DIRECTIONS:
Begin with the line containing "The Blender Python" and end with the line containing "bm, M_RUST, e)"; set down that block verbatim and nothing else.

==== ENTRIES PROVIDED

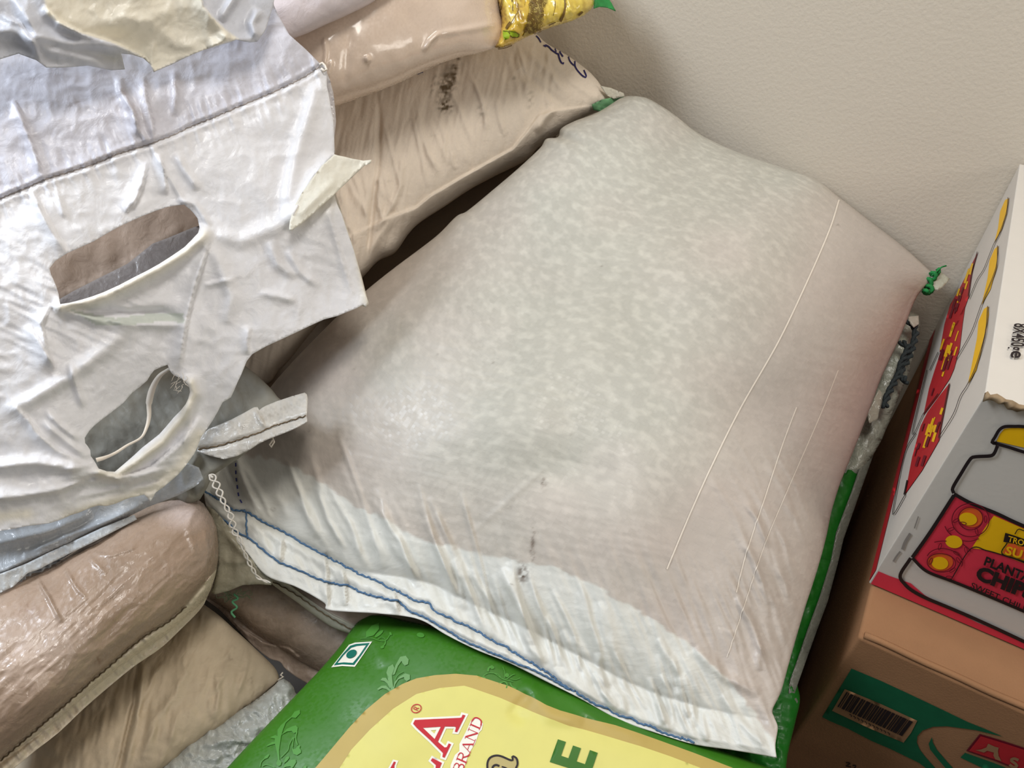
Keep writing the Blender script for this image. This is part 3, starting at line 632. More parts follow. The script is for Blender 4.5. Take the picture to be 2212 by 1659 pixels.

========
==== ENTRIES PROVIDED

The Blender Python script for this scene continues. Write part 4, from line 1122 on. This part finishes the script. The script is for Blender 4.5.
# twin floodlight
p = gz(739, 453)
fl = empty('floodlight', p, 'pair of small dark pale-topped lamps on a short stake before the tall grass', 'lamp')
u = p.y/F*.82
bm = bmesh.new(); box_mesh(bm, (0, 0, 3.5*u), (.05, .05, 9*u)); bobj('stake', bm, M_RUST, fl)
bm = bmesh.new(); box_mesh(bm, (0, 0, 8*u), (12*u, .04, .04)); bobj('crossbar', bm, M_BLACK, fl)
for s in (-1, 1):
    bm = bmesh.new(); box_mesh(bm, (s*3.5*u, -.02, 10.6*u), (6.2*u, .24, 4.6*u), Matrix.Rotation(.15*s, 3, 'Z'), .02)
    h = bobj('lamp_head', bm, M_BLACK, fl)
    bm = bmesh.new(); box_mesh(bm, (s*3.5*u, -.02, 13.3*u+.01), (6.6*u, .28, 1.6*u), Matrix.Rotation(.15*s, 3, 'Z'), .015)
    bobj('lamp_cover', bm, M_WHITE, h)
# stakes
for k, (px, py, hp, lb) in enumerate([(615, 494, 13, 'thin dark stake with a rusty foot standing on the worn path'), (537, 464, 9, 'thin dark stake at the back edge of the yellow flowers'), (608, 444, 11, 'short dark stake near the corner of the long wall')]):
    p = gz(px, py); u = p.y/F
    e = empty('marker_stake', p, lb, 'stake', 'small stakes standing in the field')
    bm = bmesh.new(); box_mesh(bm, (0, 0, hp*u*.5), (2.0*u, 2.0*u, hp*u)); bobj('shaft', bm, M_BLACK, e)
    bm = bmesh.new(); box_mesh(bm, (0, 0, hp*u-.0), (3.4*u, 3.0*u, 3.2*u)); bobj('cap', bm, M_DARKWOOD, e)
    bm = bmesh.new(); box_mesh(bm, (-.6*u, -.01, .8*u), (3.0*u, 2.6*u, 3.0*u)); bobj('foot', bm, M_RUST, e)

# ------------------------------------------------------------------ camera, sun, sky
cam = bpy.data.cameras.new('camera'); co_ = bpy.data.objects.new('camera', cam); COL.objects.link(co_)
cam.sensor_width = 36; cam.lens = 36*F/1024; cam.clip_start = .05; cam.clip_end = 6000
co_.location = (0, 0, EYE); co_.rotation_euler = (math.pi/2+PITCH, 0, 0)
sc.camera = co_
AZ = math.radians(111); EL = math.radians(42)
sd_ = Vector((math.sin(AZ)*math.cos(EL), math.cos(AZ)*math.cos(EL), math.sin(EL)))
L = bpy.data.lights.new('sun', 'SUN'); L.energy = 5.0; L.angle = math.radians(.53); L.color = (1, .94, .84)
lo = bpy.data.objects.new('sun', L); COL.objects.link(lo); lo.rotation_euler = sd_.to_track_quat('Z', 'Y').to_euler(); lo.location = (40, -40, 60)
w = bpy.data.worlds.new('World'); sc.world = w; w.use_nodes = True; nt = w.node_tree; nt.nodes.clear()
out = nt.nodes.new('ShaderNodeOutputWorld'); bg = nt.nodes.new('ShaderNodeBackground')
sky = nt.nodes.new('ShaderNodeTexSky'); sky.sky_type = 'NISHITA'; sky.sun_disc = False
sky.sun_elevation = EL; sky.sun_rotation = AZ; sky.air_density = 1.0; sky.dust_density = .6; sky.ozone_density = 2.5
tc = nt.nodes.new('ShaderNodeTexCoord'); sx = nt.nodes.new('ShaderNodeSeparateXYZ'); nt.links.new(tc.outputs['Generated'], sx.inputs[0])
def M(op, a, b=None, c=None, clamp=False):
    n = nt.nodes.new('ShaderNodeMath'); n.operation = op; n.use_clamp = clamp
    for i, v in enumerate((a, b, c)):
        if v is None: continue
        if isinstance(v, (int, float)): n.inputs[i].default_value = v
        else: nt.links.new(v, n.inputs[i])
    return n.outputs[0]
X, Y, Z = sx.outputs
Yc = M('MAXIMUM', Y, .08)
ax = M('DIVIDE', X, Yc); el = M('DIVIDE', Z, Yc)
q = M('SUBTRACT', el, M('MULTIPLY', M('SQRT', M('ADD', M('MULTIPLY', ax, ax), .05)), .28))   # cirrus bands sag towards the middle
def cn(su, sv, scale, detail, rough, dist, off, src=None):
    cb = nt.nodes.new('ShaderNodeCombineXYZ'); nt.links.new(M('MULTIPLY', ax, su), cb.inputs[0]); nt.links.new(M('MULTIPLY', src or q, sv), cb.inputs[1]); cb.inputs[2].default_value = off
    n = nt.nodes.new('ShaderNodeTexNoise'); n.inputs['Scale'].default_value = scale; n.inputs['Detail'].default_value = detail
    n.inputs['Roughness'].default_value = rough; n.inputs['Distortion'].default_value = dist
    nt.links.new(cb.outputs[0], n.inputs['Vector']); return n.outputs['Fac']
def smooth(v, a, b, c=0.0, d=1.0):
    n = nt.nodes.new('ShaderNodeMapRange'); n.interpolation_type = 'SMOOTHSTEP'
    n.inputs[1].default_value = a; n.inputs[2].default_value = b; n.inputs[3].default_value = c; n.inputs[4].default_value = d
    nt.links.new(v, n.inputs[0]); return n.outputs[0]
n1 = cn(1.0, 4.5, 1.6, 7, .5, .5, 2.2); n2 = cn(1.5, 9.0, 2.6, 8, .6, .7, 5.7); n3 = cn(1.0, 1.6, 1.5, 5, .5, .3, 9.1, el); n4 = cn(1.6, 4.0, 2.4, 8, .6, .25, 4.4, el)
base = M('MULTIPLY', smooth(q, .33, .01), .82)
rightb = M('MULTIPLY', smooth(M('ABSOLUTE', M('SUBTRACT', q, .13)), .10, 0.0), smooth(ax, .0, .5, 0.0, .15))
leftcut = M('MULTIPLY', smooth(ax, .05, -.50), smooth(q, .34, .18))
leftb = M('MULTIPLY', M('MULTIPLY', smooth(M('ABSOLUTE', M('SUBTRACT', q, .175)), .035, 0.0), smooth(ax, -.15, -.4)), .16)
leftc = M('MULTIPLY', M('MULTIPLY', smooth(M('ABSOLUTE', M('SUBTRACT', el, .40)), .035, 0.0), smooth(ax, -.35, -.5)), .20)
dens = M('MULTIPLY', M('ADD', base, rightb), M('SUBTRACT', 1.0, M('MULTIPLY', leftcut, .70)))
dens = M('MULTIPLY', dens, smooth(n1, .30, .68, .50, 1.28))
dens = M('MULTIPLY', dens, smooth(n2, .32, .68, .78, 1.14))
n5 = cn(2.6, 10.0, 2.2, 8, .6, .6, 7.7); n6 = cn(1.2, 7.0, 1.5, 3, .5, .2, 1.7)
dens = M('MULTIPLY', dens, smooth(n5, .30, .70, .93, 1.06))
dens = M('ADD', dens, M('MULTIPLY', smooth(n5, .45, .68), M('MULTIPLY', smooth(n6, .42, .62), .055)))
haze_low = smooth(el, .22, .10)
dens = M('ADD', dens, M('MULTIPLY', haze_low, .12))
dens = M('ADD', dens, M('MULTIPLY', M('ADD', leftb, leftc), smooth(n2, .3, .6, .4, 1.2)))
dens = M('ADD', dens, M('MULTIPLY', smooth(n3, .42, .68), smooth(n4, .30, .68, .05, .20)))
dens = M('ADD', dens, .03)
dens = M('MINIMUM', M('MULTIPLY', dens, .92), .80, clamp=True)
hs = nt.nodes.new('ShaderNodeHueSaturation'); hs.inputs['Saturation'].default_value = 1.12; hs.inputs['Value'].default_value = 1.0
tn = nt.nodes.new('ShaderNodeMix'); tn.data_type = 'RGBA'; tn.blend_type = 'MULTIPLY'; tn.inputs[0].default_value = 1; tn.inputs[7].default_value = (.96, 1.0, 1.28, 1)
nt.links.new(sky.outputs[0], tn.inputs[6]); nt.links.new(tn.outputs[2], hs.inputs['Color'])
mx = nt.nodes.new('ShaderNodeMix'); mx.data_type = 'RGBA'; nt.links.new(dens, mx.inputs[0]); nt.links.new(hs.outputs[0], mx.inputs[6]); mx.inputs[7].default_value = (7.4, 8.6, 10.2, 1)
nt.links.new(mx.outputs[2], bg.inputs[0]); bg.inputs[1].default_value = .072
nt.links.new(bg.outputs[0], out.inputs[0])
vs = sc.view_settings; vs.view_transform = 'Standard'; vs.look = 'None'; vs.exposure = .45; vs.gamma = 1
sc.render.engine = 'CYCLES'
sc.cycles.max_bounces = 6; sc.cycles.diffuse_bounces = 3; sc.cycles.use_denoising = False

========

FULL SOLUTION:
The Blender Python script for this scene continues. Write part 4, from line 1122 on. This part finishes the script. The script is for Blender 4.5.
# twin floodlight
p = gz(739, 453)
fl = empty('floodlight', p, 'pair of small dark pale-topped lamps on a short stake before the tall grass', 'lamp')
u = p.y/F*.82
bm = bmesh.new(); box_mesh(bm, (0, 0, 3.5*u), (.05, .05, 9*u)); bobj('stake', bm, M_RUST, fl)
bm = bmesh.new(); box_mesh(bm, (0, 0, 8*u), (12*u, .04, .04)); bobj('crossbar', bm, M_BLACK, fl)
for s in (-1, 1):
    bm = bmesh.new(); box_mesh(bm, (s*3.5*u, -.02, 10.6*u), (6.2*u, .24, 4.6*u), Matrix.Rotation(.15*s, 3, 'Z'), .02)
    h = bobj('lamp_head', bm, M_BLACK, fl)
    bm = bmesh.new(); box_mesh(bm, (s*3.5*u, -.02, 13.3*u+.01), (6.6*u, .28, 1.6*u), Matrix.Rotation(.15*s, 3, 'Z'), .015)
    bobj('lamp_cover', bm, M_WHITE, h)
# stakes
for k, (px, py, hp, lb) in enumerate([(615, 494, 13, 'thin dark stake with a rusty foot standing on the worn path'), (537, 464, 9, 'thin dark stake at the back edge of the yellow flowers'), (608, 444, 11, 'short dark stake near the corner of the long wall')]):
    p = gz(px, py); u = p.y/F
    e = empty('marker_stake', p, lb, 'stake', 'small stakes standing in the field')
    bm = bmesh.new(); box_mesh(bm, (0, 0, hp*u*.5), (2.0*u, 2.0*u, hp*u)); bobj('shaft', bm, M_BLACK, e)
    bm = bmesh.new(); box_mesh(bm, (0, 0, hp*u-.0), (3.4*u, 3.0*u, 3.2*u)); bobj('cap', bm, M_DARKWOOD, e)
    bm = bmesh.new(); box_mesh(bm, (-.6*u, -.01, .8*u), (3.0*u, 2.6*u, 3.0*u)); bobj('foot', bm, M_RUST, e)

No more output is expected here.